All applicants must pay a €10,000 fee to participate in the licensing process, with successful applicants required to pay a €500,000 deposit before they may offer their services to Greek consumers. They must also submit three years of financial reports and proof that they are licensed in at least one other European territory. 

Companies with a registered office outside Greece must also have a secure server based in the country, which must be installed after liaising with the Hellenic Telecommunications Organisation and Independent Public Revenue Authority.

Candidates with a registered office outside Greece are required to have the physical installation of a secure server within Greece in liaison with the Hellenic Telecommunications Organization (EEE) and with AADE, in accordance with the provisions of Article 30.

Operators that have sites blacklisted by Greek regulator the Hellenic Gaming Commission (HGC) are banned from applying for a licence within a year of their domain being added to the list. This would appear to prevent the likes of Betfred, 888 Holdings, GVC Group and Betsson from applying until 2019, as each of these operators had sites added when the blacklist was last updated in May.

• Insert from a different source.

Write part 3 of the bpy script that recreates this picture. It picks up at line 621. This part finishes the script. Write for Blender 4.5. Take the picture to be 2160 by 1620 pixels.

Applicants are told to expect approval within two months. Should an operator not be contacted in this window, they are advised that their application will have been rejected. 

While the regulations put forward for consultation do not confirm a tax rate for operators - a rate of 35% on gross revenue has previously been suggested - it does set out taxes on player winnings. Each player is allowed to win up to €100 tax-free, but will then pay 15% of winnings of up to €500 to the Greek state, and 20% on winnings of €500.01 and above.

Interested parties have until 12:00PM on October 5th to submit comments or suggestions relating to the proposed regulations, after which point it is forwarded to the Hellenic Parliament for approval.